New Zealand based digital artist Gregory Bennett is a virtuoso when it comes to utilizing high-end 3D animation software and motion capture to create animated videos in which featureless android bodies inhabit synthetic worlds, wherein they are trapped in perpetual loops. As the camera’s point of view pivots (here, it is the all-seeing eye), robotic bodies frolic, perform calisthenics and march in place as if on a never ending conveyor belt traversing a geometric metropolis.
The ingenious pairing of Bennett’s three animated videos Panopticon I (2015), Torsade III (2017) and Exosphere (2018), with Giovanni Battista Piranesi’s etchings from Imaginary Prisons (ca. 1740s) calls attention to the similarities and differences in the creation of these fantastic spaces. While Bennett’s works maximize what can be done with digital technology, Piranesi’s cross-hatched lines, vertiginous compositions and exacting geometry also pushed the boundaries of what was possible in his time. His etchings detail labyrinthine architectural spaces that are darkly mysterious and seemingly endless. His works depict church-like architectural spaces that function as prisons where anonymous figures (as silhouettes and shadows) are hidden within the darkness. Piranesi’s prison spaces are confined, yet suggest infinite expanses from which there is no escape.

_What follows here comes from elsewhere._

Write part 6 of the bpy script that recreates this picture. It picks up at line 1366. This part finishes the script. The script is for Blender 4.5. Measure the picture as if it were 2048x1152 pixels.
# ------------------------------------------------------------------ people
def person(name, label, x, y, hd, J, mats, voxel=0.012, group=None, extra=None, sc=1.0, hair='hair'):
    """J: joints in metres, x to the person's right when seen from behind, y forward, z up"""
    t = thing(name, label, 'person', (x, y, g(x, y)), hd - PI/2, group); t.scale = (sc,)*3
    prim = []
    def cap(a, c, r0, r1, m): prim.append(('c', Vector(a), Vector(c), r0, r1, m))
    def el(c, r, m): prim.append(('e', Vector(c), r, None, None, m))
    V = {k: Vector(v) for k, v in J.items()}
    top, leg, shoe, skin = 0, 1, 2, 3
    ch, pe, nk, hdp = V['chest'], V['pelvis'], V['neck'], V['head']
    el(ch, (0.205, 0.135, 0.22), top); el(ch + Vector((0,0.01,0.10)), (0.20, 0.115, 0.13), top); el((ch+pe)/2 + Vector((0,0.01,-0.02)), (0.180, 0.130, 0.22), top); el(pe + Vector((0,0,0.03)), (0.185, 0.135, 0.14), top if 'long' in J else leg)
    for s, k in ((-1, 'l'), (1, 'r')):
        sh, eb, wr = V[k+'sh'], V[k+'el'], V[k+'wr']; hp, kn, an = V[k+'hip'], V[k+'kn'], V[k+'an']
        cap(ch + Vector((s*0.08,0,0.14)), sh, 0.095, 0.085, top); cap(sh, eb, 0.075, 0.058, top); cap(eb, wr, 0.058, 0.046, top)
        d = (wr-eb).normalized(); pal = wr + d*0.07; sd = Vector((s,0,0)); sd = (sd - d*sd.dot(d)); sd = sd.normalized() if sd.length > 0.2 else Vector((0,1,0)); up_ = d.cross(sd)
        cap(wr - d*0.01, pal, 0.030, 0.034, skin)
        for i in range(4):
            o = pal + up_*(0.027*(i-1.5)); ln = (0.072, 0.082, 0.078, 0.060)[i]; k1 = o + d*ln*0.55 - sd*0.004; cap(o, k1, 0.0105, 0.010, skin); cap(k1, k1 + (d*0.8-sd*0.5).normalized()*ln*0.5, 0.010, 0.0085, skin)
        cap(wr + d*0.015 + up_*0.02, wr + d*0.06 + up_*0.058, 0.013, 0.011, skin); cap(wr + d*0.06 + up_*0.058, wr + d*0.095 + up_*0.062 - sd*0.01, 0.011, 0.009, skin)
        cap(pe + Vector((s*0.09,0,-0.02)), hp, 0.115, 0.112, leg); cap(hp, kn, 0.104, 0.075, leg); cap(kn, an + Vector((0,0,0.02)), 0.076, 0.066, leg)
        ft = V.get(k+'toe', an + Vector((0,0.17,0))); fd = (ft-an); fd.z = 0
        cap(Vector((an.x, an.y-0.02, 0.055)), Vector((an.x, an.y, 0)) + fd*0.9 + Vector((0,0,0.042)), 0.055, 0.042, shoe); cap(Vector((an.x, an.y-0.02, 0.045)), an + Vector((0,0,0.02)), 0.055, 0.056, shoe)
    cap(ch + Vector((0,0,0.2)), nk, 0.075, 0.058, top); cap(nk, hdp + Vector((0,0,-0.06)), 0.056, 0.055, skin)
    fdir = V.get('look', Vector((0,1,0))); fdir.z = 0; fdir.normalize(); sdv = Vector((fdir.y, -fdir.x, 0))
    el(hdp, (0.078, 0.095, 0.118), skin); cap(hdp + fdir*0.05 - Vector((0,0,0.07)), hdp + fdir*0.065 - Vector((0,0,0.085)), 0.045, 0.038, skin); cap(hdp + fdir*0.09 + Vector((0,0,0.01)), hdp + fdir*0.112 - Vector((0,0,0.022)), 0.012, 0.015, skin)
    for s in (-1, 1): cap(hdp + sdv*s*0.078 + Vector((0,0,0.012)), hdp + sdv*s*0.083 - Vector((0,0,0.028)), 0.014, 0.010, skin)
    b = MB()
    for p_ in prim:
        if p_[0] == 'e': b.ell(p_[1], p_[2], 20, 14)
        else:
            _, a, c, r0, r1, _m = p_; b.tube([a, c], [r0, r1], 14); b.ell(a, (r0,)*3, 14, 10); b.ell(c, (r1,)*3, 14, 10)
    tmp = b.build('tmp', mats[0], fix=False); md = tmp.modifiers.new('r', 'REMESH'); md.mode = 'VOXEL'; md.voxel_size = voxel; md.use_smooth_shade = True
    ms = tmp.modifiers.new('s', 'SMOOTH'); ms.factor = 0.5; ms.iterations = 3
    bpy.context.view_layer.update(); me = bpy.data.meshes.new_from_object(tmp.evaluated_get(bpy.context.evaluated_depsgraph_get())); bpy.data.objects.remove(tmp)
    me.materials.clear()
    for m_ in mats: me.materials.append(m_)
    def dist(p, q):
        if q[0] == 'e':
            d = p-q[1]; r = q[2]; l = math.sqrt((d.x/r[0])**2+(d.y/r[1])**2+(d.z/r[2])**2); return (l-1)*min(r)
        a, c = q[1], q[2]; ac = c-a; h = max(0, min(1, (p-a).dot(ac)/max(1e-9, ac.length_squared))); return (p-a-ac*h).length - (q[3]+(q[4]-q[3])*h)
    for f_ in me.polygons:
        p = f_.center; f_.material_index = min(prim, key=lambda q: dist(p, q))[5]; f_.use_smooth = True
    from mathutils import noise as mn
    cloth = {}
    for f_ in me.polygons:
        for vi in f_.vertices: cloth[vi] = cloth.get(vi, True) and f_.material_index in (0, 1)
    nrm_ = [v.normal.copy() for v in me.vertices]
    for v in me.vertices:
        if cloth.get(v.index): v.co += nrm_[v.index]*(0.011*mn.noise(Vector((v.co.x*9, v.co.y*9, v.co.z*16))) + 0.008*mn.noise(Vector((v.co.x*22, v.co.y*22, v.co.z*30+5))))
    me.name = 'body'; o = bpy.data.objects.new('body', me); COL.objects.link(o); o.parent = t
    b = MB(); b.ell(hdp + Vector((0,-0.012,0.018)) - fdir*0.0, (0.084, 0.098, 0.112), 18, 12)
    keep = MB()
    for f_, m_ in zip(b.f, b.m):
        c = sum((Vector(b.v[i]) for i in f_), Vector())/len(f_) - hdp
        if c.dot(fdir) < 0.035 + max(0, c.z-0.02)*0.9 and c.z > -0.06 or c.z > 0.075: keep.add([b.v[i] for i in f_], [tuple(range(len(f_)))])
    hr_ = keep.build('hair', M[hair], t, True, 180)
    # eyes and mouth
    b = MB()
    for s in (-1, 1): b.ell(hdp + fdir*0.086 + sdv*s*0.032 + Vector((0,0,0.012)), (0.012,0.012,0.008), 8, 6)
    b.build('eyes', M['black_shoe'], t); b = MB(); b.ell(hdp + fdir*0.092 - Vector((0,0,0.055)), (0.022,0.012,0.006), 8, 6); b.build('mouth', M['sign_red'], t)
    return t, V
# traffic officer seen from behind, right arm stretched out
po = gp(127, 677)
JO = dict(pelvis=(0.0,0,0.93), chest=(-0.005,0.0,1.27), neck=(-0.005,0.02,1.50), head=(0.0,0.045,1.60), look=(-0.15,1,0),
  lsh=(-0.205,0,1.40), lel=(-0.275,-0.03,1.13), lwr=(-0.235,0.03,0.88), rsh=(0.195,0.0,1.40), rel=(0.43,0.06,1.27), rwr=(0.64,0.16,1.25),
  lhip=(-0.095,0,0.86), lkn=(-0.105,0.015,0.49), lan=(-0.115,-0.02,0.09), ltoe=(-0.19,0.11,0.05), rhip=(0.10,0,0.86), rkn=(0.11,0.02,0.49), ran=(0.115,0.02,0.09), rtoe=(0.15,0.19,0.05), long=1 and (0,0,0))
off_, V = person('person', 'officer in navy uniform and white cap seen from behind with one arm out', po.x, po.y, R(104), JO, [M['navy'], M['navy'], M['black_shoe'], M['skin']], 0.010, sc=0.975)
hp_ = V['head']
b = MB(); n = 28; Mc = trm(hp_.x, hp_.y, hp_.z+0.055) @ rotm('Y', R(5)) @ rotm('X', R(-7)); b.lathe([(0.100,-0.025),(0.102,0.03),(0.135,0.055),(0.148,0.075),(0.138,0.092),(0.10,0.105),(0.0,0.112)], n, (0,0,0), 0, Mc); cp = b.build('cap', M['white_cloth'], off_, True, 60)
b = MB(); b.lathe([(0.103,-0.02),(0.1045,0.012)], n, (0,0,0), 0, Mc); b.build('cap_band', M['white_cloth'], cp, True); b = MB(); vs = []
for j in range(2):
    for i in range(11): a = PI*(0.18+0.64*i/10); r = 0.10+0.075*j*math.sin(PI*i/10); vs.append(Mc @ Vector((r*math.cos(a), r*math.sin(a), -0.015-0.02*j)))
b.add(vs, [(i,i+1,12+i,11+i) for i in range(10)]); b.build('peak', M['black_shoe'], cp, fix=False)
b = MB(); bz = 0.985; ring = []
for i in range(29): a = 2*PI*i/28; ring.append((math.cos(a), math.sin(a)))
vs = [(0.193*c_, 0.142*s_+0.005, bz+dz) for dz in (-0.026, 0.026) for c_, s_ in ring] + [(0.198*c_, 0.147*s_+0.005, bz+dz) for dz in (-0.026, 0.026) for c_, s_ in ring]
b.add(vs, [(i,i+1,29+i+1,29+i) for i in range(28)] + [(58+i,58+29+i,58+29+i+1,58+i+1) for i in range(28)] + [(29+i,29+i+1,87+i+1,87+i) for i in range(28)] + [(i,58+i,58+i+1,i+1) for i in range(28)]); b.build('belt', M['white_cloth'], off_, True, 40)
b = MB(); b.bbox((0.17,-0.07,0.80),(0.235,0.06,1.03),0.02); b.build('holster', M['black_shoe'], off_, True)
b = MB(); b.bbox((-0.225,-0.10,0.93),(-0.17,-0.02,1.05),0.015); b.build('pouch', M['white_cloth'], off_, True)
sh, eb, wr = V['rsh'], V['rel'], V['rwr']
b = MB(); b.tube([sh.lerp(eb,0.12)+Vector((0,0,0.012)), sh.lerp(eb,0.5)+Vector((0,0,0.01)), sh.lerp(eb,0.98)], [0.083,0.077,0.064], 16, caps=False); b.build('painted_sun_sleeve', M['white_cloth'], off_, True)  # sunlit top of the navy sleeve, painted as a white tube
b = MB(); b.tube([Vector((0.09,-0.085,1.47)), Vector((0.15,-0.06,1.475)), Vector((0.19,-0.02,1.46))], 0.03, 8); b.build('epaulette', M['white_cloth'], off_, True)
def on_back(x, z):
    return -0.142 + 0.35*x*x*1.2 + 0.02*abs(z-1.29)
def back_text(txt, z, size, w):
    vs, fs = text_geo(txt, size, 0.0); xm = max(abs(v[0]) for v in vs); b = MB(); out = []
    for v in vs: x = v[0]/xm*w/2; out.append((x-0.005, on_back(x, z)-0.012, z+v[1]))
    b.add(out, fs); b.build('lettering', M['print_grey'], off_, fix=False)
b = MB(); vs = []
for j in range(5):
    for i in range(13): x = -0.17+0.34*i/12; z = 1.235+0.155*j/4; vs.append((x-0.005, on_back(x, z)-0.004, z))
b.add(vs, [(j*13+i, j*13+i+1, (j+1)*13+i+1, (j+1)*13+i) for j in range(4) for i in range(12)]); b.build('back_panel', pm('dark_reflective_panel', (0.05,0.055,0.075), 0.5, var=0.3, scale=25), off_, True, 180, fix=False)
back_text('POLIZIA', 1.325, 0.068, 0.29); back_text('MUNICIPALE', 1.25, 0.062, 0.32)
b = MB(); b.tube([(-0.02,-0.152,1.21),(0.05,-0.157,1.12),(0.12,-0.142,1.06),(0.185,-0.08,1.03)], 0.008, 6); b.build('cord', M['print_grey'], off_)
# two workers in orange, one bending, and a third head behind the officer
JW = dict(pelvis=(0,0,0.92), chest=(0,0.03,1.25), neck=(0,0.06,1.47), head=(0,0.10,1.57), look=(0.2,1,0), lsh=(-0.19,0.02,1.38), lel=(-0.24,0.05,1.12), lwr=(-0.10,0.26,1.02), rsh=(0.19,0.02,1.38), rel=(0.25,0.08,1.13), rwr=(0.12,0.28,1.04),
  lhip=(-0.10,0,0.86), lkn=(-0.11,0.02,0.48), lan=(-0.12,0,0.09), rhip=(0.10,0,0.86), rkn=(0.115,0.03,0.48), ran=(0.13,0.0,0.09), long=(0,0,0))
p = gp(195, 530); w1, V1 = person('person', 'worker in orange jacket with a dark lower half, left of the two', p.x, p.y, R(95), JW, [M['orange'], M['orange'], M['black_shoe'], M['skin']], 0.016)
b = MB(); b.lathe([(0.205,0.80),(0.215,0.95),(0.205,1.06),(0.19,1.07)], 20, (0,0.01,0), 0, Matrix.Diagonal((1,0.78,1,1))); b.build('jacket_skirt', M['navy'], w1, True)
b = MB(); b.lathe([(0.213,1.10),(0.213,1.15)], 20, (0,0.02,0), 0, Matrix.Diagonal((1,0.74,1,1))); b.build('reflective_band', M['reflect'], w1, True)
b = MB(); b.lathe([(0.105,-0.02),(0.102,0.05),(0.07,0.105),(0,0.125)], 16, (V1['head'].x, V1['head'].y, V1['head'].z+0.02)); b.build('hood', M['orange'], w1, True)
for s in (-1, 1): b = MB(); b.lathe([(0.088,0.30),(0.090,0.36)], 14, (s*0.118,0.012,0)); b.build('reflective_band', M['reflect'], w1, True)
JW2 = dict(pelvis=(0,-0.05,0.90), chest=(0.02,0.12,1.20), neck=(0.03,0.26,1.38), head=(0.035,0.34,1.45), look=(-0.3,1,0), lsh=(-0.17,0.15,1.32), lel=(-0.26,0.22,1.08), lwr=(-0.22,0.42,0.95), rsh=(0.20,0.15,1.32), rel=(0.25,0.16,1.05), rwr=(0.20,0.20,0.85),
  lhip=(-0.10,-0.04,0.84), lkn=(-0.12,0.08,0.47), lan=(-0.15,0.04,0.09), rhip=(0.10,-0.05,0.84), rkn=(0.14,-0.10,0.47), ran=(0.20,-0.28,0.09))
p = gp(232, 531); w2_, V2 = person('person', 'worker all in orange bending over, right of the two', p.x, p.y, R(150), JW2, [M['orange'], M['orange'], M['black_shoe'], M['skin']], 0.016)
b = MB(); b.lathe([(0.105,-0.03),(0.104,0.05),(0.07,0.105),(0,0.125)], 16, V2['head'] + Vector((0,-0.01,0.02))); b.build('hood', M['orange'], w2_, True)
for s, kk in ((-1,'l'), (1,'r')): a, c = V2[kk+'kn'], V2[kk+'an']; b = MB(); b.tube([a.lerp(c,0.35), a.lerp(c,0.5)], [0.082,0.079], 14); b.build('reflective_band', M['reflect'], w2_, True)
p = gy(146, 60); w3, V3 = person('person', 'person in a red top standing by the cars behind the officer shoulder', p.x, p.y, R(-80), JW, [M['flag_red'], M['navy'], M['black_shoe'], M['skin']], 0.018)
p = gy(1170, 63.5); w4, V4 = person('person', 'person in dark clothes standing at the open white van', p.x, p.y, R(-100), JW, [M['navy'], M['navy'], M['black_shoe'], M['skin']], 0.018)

A similar atmosphere pervades Bennett’s work. His software-modeled robotic figures go about their routines, moving through geometric landscapes like soldiers in formation. Occasionally some group together to become mechanized structures or flowers dancing in unison like synchronized swimmers. Their world is utopian and dystopian simultaneously. In Bennett’s 8-minute Torsade III, the figures are trapped in ever-morphing circular cages that spiral from the top to the bottom of the screen. It is unclear, however, whether they are being held against their will. The pulsating electronic soundtrack reinforces this ambiguity. Although the juxtaposition with Piranesi is apt, Bennett’s animations also share a kinship with the works of M. C. Escher whose impossible, labyrinthine structures also explored the idea of infinite spaces.
The digital environments of Bennett’s animations echo Piranesi’s and Escher’s worlds, where stairways lead nowhere or abruptly end. Yet, in Bennett’s renderings, the figures, plants and machines are often depicted in shades of red, yellow, green and blue so they stand out from the gray architectural structures. The addition of color humanizes the otherwise sterile and mechanized atmosphere of this closed, self-sustaining system filled with isolated figures. In Panopticon I, the scene rotates from a fixed centered position and transitions from interior to exterior as well as from day to night within the ever-morphing gridded architecture.
In the twenty minute animation Exosphere Bennett creates a prison-like space in which featureless male bodies perform mechanical tasks, like hamsters endlessly spinning on a wheel, yet controlled by unseen masters. Because Bennett creates animations, he can pan through environments and change the camera’s focus from distant to close up. In this respect, he develops more expansive worlds in a single work than either Piranesi or Escher could in order to create fascinating, mechanized environments.